### JOB
Write every line out verbatim and omit the pictures.

### AVAILABLE DATA
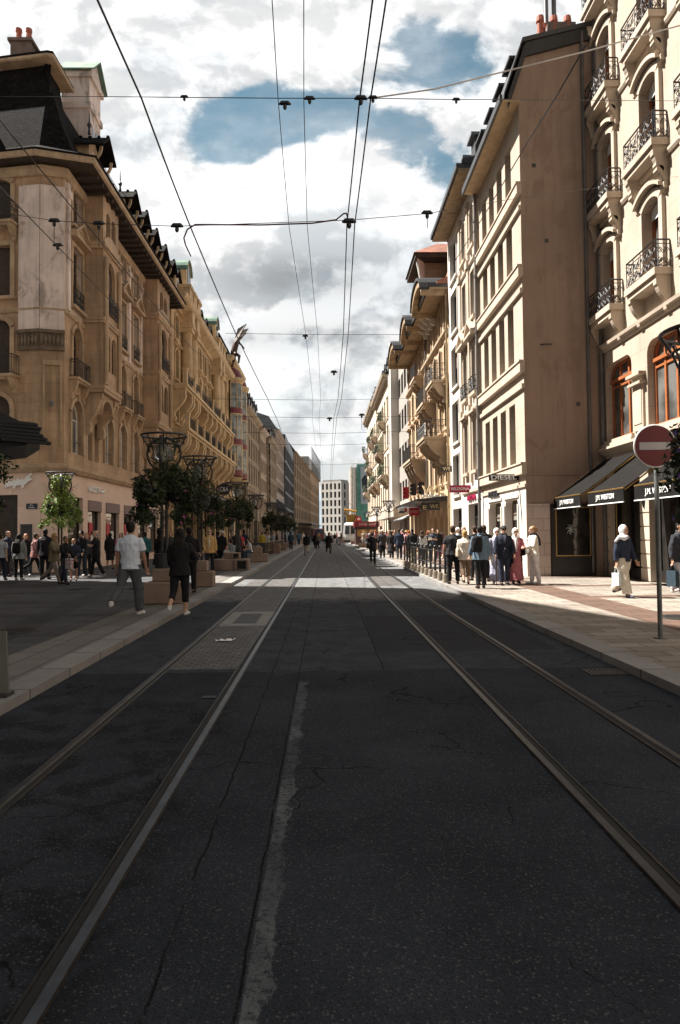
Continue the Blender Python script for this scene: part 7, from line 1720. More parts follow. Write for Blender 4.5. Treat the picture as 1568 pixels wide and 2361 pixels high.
def hair_mesh(p, kind, voxel):
    mb = MB(); H, M = p.head, p.hm; q = lambda x, y, z: H+M@Vector((x,y,z))
    rot = M
    if kind in ('short','long','bun','curly','bob'):
        s = {'short':1.0,'curly':1.14,'bob':1.08,'long':1.05,'bun':1.0}[kind]
        mb.ell(q(0,0.022,0.030), (0.084*s,0.096*s,0.098*s), 16, 10, rot=rot); mb.ell(q(0,0.040,-0.02), (0.076*s,0.070*s,0.085), 14, 8, rot=rot)
    if kind == 'bob':
        for sx in (-1,1): mb.ell(q(sx*0.062,0.012,-0.045), (0.028,0.06,0.08), 10, 8, rot=rot)
        mb.ell(q(0,0.065,-0.06), (0.07,0.045,0.075), 10, 8, rot=rot)
    if kind == 'long':
        for sx in (-1,0,1): mb.tube([q(sx*0.045,0.05,0.02),q(sx*0.06,0.072,-0.09),p.shc+Vector((sx*0.06,0.10,0.02)),p.chest+Vector((sx*0.055,0.125,0.02))], [0.055,0.055,0.05,0.025], 10)
    if kind == 'bun': mb.ell(q(0,0.115,0.03), (0.05,0.05,0.05), 10, 8); mb.tube([q(0,0.12,0.02),q(0,0.145,-0.08)], [0.035,0.02], 8)
    if kind == 'fringe': mb.ell(q(0,0.05,-0.02), (0.078,0.062,0.06), 14, 8, rot=rot)
    if kind == 'cap':
        mb.ell(q(0,0.012,0.050), (0.088,0.105,0.080), 16, 10, rot=rot); mb.loft([[q(x,y,0.045+dz) for x, y in ((-0.07,-0.075),(-0.05,-0.16),(0,-0.18),(0.05,-0.16),(0.07,-0.075))] for dz in (-0.012,0.012)])
    if kind == 'hat':
        mb.ell(q(0,0.012,0.07), (0.090,0.105,0.075), 16, 10, rot=rot); mb.loft([[q(0.15*math.cos(2*math.pi*k/18),0.01+0.16*math.sin(2*math.pi*k/18),0.05+dz) for k in range(18)] for dz in (-0.01,0.012)])
    if kind == 'hijab':
        mb.ell(q(0,0.030,0.015), (0.100,0.108,0.130), 18, 12, rot=rot); mb.ell(q(0,0.02,-0.10), (0.078,0.090,0.07), 14, 8, rot=rot)
        c = p.shc; mb.loft([hring(c+Vector((0,0.0,-0.05)),0.16,0.118), hring(c+Vector((0,0,0.03)),0.13,0.10), hring(p.neck+Vector((0,0.0,0.03)),0.085,0.085)])
    return remesh(mb, max(voxel*0.8,0.011), 2, 'hair', 0.006 if kind == 'curly' else (0.004 if kind == 'hijab' else 0.002), 3)
_pm = {}
def cached(key, fn):
    if key not in _pm: _pm[key] = fn()
    return _pm[key]
def cloth(col, rough=0.85):
    key = 'cloth_%02x%02x%02x' % tuple(int(max(0,min(1,c))*255) for c in col)
    return mat(key, col, rough, 0.12, 9.0, 0.0015, 160, spec=0.25, fine=0.12)
SKINS = {'light':mat('skin_light',(0.50,0.30,0.21),0.6,0.08,9), 'tan':mat('skin_tan',(0.36,0.20,0.13),0.6,0.08,9), 'dark':mat('skin_dark',(0.16,0.085,0.055),0.6,0.08,9)}
HAIRC = {'black':(0.012,0.010,0.009),'brown':(0.045,0.025,0.014),'red':(0.24,0.075,0.025),'blonde':(0.40,0.25,0.10),'grey':(0.28,0.27,0.26),'white':(0.78,0.76,0.74),'navy':(0.02,0.025,0.05)}
def slot_obj(name, me, m, parent, sc=None):
    o = bpy.data.objects.new(name, me); COL.objects.link(o); o.parent = parent
    if len(me.materials) == 0: me.materials.append(None)
    o.material_slots[0].link = 'OBJECT'; o.material_slots[0].material = m; return o
def local_part(name, mb, m, parent, smooth=True): return mb.build(name, m, parent, smooth, True)
TOPN = {'tee':'t_shirt','shirt':'shirt','long':'sweater','jacket':'jacket','coat':'coat','robe':'long_coat'}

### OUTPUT
Continue the Blender Python script for this scene: part 7, from line 1720. More parts follow. Write for Blender 4.5. Treat the picture as 1568 pixels wide and 2361 pixels high.
def hair_mesh(p, kind, voxel):
    mb = MB(); H, M = p.head, p.hm; q = lambda x, y, z: H+M@Vector((x,y,z))
    rot = M
    if kind in ('short','long','bun','curly','bob'):
        s = {'short':1.0,'curly':1.14,'bob':1.08,'long':1.05,'bun':1.0}[kind]
        mb.ell(q(0,0.022,0.030), (0.084*s,0.096*s,0.098*s), 16, 10, rot=rot); mb.ell(q(0,0.040,-0.02), (0.076*s,0.070*s,0.085), 14, 8, rot=rot)
    if kind == 'bob':
        for sx in (-1,1): mb.ell(q(sx*0.062,0.012,-0.045), (0.028,0.06,0.08), 10, 8, rot=rot)
        mb.ell(q(0,0.065,-0.06), (0.07,0.045,0.075), 10, 8, rot=rot)
    if kind == 'long':
        for sx in (-1,0,1): mb.tube([q(sx*0.045,0.05,0.02),q(sx*0.06,0.072,-0.09),p.shc+Vector((sx*0.06,0.10,0.02)),p.chest+Vector((sx*0.055,0.125,0.02))], [0.055,0.055,0.05,0.025], 10)
    if kind == 'bun': mb.ell(q(0,0.115,0.03), (0.05,0.05,0.05), 10, 8); mb.tube([q(0,0.12,0.02),q(0,0.145,-0.08)], [0.035,0.02], 8)
    if kind == 'fringe': mb.ell(q(0,0.05,-0.02), (0.078,0.062,0.06), 14, 8, rot=rot)
    if kind == 'cap':
        mb.ell(q(0,0.012,0.050), (0.088,0.105,0.080), 16, 10, rot=rot); mb.loft([[q(x,y,0.045+dz) for x, y in ((-0.07,-0.075),(-0.05,-0.16),(0,-0.18),(0.05,-0.16),(0.07,-0.075))] for dz in (-0.012,0.012)])
    if kind == 'hat':
        mb.ell(q(0,0.012,0.07), (0.090,0.105,0.075), 16, 10, rot=rot); mb.loft([[q(0.15*math.cos(2*math.pi*k/18),0.01+0.16*math.sin(2*math.pi*k/18),0.05+dz) for k in range(18)] for dz in (-0.01,0.012)])
    if kind == 'hijab':
        mb.ell(q(0,0.030,0.015), (0.100,0.108,0.130), 18, 12, rot=rot); mb.ell(q(0,0.02,-0.10), (0.078,0.090,0.07), 14, 8, rot=rot)
        c = p.shc; mb.loft([hring(c+Vector((0,0.0,-0.05)),0.16,0.118), hring(c+Vector((0,0,0.03)),0.13,0.10), hring(p.neck+Vector((0,0.0,0.03)),0.085,0.085)])
    return remesh(mb, max(voxel*0.8,0.011), 2, 'hair', 0.006 if kind == 'curly' else (0.004 if kind == 'hijab' else 0.002), 3)
_pm = {}
def cached(key, fn):
    if key not in _pm: _pm[key] = fn()
    return _pm[key]
def cloth(col, rough=0.85):
    key = 'cloth_%02x%02x%02x' % tuple(int(max(0,min(1,c))*255) for c in col)
    return mat(key, col, rough, 0.12, 9.0, 0.0015, 160, spec=0.25, fine=0.12)
SKINS = {'light':mat('skin_light',(0.50,0.30,0.21),0.6,0.08,9), 'tan':mat('skin_tan',(0.36,0.20,0.13),0.6,0.08,9), 'dark':mat('skin_dark',(0.16,0.085,0.055),0.6,0.08,9)}
HAIRC = {'black':(0.012,0.010,0.009),'brown':(0.045,0.025,0.014),'red':(0.24,0.075,0.025),'blonde':(0.40,0.25,0.10),'grey':(0.28,0.27,0.26),'white':(0.78,0.76,0.74),'navy':(0.02,0.025,0.05)}
def slot_obj(name, me, m, parent, sc=None):
    o = bpy.data.objects.new(name, me); COL.objects.link(o); o.parent = parent
    if len(me.materials) == 0: me.materials.append(None)
    o.material_slots[0].link = 'OBJECT'; o.material_slots[0].material = m; return o
def local_part(name, mb, m, parent, smooth=True): return mb.build(name, m, parent, smooth, True)
TOPN = {'tee':'t_shirt','shirt':'shirt','long':'sweater','jacket':'jacket','coat':'coat','robe':'long_coat'}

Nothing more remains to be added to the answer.